3D scene scripts
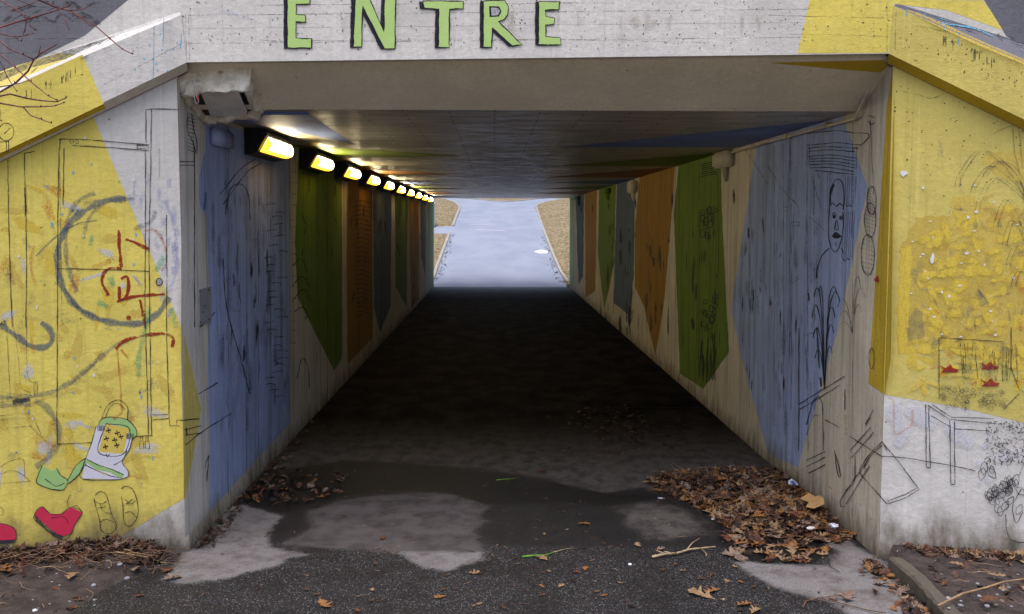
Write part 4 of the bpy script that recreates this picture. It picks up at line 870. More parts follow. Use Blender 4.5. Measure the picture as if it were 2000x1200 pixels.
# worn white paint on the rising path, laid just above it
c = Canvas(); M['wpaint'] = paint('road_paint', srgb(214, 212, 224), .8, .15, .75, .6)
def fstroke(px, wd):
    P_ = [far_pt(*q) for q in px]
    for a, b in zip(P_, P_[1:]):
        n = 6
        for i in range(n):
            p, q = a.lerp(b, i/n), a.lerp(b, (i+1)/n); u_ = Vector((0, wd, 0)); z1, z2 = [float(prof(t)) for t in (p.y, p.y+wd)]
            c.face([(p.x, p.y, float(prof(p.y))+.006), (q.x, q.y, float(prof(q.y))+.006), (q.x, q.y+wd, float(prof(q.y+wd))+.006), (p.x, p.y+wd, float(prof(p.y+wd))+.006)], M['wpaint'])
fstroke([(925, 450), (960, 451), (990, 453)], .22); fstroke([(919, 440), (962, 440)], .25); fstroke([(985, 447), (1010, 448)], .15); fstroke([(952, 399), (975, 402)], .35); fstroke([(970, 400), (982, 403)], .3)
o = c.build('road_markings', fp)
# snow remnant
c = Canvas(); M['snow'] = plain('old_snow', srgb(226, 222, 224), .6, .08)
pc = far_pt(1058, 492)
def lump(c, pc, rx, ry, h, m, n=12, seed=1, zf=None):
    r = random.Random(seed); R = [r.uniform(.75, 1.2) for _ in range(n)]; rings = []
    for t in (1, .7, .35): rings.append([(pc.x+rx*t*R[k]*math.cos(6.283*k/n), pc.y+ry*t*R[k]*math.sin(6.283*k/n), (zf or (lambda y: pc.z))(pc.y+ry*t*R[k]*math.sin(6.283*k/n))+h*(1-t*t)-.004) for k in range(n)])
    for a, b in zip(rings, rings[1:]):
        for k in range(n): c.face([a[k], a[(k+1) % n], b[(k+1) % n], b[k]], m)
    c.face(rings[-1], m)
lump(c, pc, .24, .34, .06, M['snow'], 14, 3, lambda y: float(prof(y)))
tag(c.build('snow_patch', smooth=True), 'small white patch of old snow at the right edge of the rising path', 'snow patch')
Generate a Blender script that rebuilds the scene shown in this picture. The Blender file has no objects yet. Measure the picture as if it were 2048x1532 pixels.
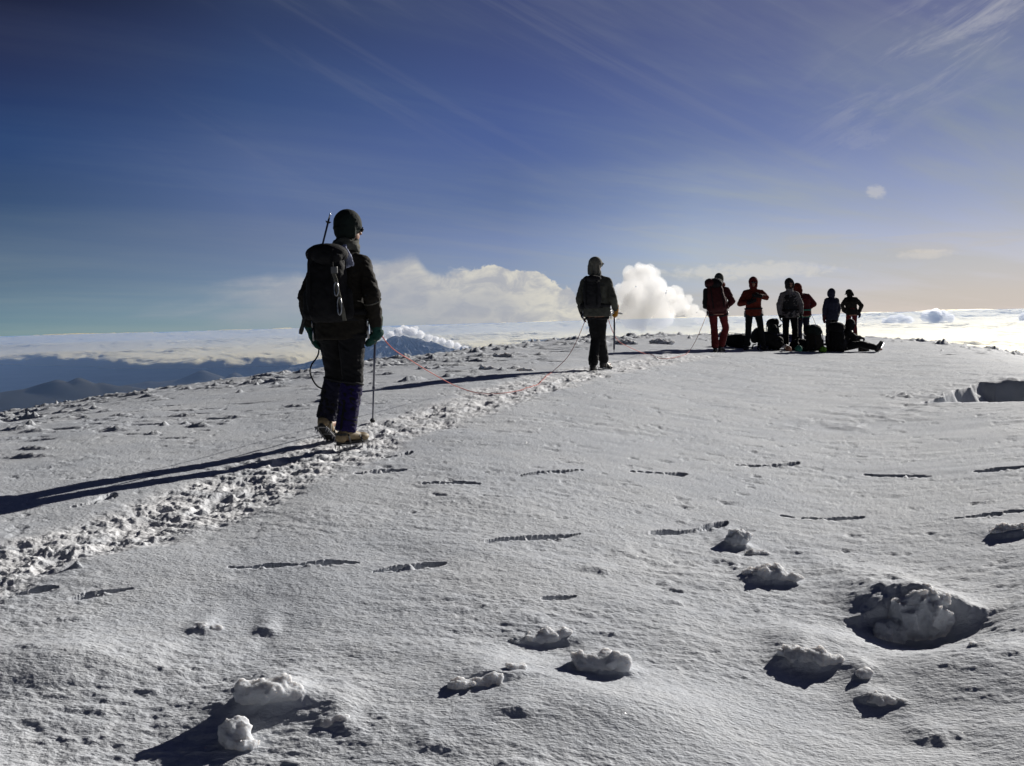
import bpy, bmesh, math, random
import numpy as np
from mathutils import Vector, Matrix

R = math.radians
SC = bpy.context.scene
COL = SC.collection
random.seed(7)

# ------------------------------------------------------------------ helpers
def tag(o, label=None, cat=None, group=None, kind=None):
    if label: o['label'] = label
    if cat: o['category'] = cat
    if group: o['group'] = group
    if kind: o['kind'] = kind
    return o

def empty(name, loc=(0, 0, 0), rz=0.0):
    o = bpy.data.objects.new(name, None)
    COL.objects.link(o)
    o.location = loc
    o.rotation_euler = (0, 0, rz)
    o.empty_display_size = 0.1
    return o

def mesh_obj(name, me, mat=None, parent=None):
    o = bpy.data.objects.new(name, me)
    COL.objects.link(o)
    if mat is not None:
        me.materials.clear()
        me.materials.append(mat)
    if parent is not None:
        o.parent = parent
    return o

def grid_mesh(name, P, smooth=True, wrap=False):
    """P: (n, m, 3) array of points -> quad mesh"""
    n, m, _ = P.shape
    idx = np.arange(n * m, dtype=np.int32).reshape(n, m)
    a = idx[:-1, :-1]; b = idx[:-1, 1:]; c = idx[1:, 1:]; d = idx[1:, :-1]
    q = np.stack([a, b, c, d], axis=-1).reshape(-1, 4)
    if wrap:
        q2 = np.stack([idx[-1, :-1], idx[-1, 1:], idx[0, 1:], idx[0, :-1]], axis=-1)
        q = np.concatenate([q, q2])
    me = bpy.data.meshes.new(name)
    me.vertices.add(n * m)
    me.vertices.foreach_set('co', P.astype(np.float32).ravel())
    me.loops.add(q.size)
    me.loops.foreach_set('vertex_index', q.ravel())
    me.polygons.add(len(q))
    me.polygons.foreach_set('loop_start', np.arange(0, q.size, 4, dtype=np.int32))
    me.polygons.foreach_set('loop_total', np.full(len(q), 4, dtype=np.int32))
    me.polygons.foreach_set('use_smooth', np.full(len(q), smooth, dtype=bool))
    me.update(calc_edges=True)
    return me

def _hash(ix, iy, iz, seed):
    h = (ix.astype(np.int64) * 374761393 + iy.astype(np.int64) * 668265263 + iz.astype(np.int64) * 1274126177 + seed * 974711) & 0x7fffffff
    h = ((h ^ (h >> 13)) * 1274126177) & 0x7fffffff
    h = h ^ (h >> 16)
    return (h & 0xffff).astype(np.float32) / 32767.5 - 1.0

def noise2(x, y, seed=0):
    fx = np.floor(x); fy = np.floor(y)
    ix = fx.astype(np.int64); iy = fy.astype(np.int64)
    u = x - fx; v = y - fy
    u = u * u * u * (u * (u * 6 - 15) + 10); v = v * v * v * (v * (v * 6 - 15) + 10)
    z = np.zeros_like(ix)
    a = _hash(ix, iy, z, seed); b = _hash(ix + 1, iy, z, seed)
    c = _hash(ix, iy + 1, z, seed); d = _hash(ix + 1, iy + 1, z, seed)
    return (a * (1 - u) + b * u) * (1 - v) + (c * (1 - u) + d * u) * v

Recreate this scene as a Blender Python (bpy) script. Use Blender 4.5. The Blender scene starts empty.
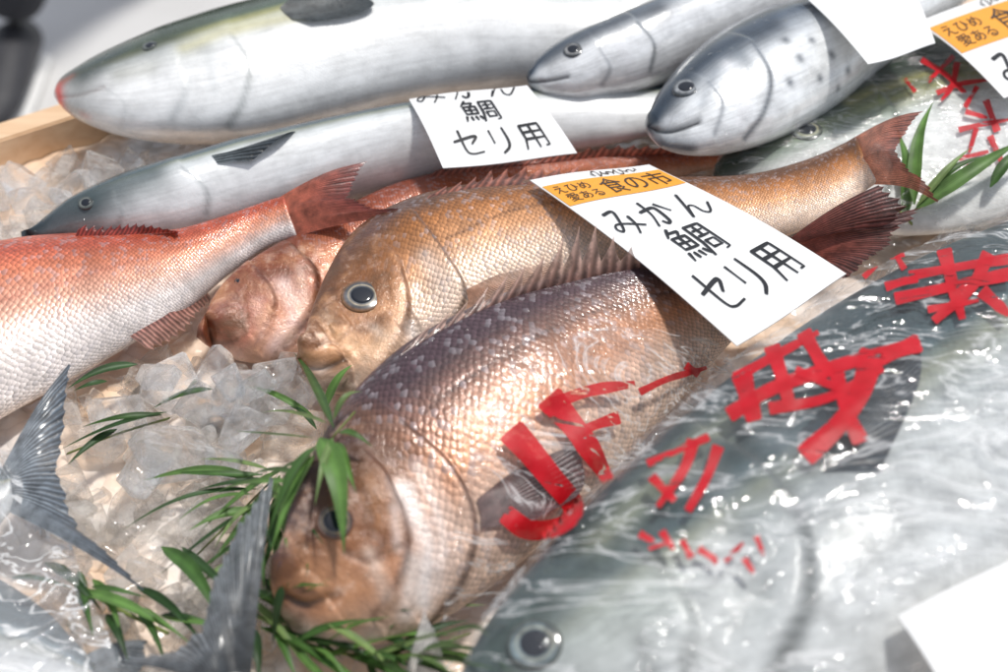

**Short problem**
Write out the entries above word for word. Do not include the pictures.

**Result of the exercise**
Write part 4 of the bpy script that recreates this picture. It picks up at line 870. More parts follow. Use Blender 4.5. Measure the picture as if it were 2000x1200 pixels.
# worn white paint on the rising path, laid just above it
c = Canvas(); M['wpaint'] = paint('road_paint', srgb(214, 212, 224), .8, .15, .75, .6)
def fstroke(px, wd):
    P_ = [far_pt(*q) for q in px]
    for a, b in zip(P_, P_[1:]):
        n = 6
        for i in range(n):
            p, q = a.lerp(b, i/n), a.lerp(b, (i+1)/n); u_ = Vector((0, wd, 0)); z1, z2 = [float(prof(t)) for t in (p.y, p.y+wd)]
            c.face([(p.x, p.y, float(prof(p.y))+.006), (q.x, q.y, float(prof(q.y))+.006), (q.x, q.y+wd, float(prof(q.y+wd))+.006), (p.x, p.y+wd, float(prof(p.y+wd))+.006)], M['wpaint'])
fstroke([(925, 450), (960, 451), (990, 453)], .22); fstroke([(919, 440), (962, 440)], .25); fstroke([(985, 447), (1010, 448)], .15); fstroke([(952, 399), (975, 402)], .35); fstroke([(970, 400), (982, 403)], .3)
o = c.build('road_markings', fp)
# snow remnant
c = Canvas(); M['snow'] = plain('old_snow', srgb(226, 222, 224), .6, .08)
pc = far_pt(1058, 492)
def lump(c, pc, rx, ry, h, m, n=12, seed=1, zf=None):
    r = random.Random(seed); R = [r.uniform(.75, 1.2) for _ in range(n)]; rings = []
    for t in (1, .7, .35): rings.append([(pc.x+rx*t*R[k]*math.cos(6.283*k/n), pc.y+ry*t*R[k]*math.sin(6.283*k/n), (zf or (lambda y: pc.z))(pc.y+ry*t*R[k]*math.sin(6.283*k/n))+h*(1-t*t)-.004) for k in range(n)])
    for a, b in zip(rings, rings[1:]):
        for k in range(n): c.face([a[k], a[(k+1) % n], b[(k+1) % n], b[k]], m)
    c.face(rings[-1], m)
lump(c, pc, .24, .34, .06, M['snow'], 14, 3, lambda y: float(prof(y)))
tag(c.build('snow_patch', smooth=True), 'small white patch of old snow at the right edge of the rising path', 'snow patch')
Generate a Blender script that rebuilds the scene shown in this picture. The Blender file has no objects yet. Measure the picture as if it were 2048x1532 pixels.
import bpy, bmesh, math, random
import numpy as np
from mathutils import Vector, Matrix

R = math.radians
SC = bpy.context.scene
COL = SC.collection
random.seed(7)

# ------------------------------------------------------------------ helpers
def tag(o, label=None, cat=None, group=None, kind=None):
    if label: o['label'] = label
    if cat: o['category'] = cat
    if group: o['group'] = group
    if kind: o['kind'] = kind
    return o

def empty(name, loc=(0, 0, 0), rz=0.0):
    o = bpy.data.objects.new(name, None)
    COL.objects.link(o)
    o.location = loc
    o.rotation_euler = (0, 0, rz)
    o.empty_display_size = 0.1
    return o

def mesh_obj(name, me, mat=None, parent=None):
    o = bpy.data.objects.new(name, me)
    COL.objects.link(o)
    if mat is not None:
        me.materials.clear()
        me.materials.append(mat)
    if parent is not None:
        o.parent = parent
    return o

def grid_mesh(name, P, smooth=True, wrap=False):
    """P: (n, m, 3) array of points -> quad mesh"""
    n, m, _ = P.shape
    idx = np.arange(n * m, dtype=np.int32).reshape(n, m)
    a = idx[:-1, :-1]; b = idx[:-1, 1:]; c = idx[1:, 1:]; d = idx[1:, :-1]
    q = np.stack([a, b, c, d], axis=-1).reshape(-1, 4)
    if wrap:
        q2 = np.stack([idx[-1, :-1], idx[-1, 1:], idx[0, 1:], idx[0, :-1]], axis=-1)
        q = np.concatenate([q, q2])
    me = bpy.data.meshes.new(name)
    me.vertices.add(n * m)
    me.vertices.foreach_set('co', P.astype(np.float32).ravel())
    me.loops.add(q.size)
    me.loops.foreach_set('vertex_index', q.ravel())
    me.polygons.add(len(q))
    me.polygons.foreach_set('loop_start', np.arange(0, q.size, 4, dtype=np.int32))
    me.polygons.foreach_set('loop_total', np.full(len(q), 4, dtype=np.int32))
    me.polygons.foreach_set('use_smooth', np.full(len(q), smooth, dtype=bool))
    me.update(calc_edges=True)
    return me

def _hash(ix, iy, iz, seed):
    h = (ix.astype(np.int64) * 374761393 + iy.astype(np.int64) * 668265263 + iz.astype(np.int64) * 1274126177 + seed * 974711) & 0x7fffffff
    h = ((h ^ (h >> 13)) * 1274126177) & 0x7fffffff
    h = h ^ (h >> 16)
    return (h & 0xffff).astype(np.float32) / 32767.5 - 1.0

def noise2(x, y, seed=0):
    fx = np.floor(x); fy = np.floor(y)
    ix = fx.astype(np.int64); iy = fy.astype(np.int64)
    u = x - fx; v = y - fy
    u = u * u * u * (u * (u * 6 - 15) + 10); v = v * v * v * (v * (v * 6 - 15) + 10)
    z = np.zeros_like(ix)
    a = _hash(ix, iy, z, seed); b = _hash(ix + 1, iy, z, seed)
    c = _hash(ix, iy + 1, z, seed); d = _hash(ix + 1, iy + 1, z, seed)
    return (a * (1 - u) + b * u) * (1 - v) + (c * (1 - u) + d * u) * v

Recreate this scene as a Blender Python (bpy) script. Use Blender 4.5. The Blender scene starts empty.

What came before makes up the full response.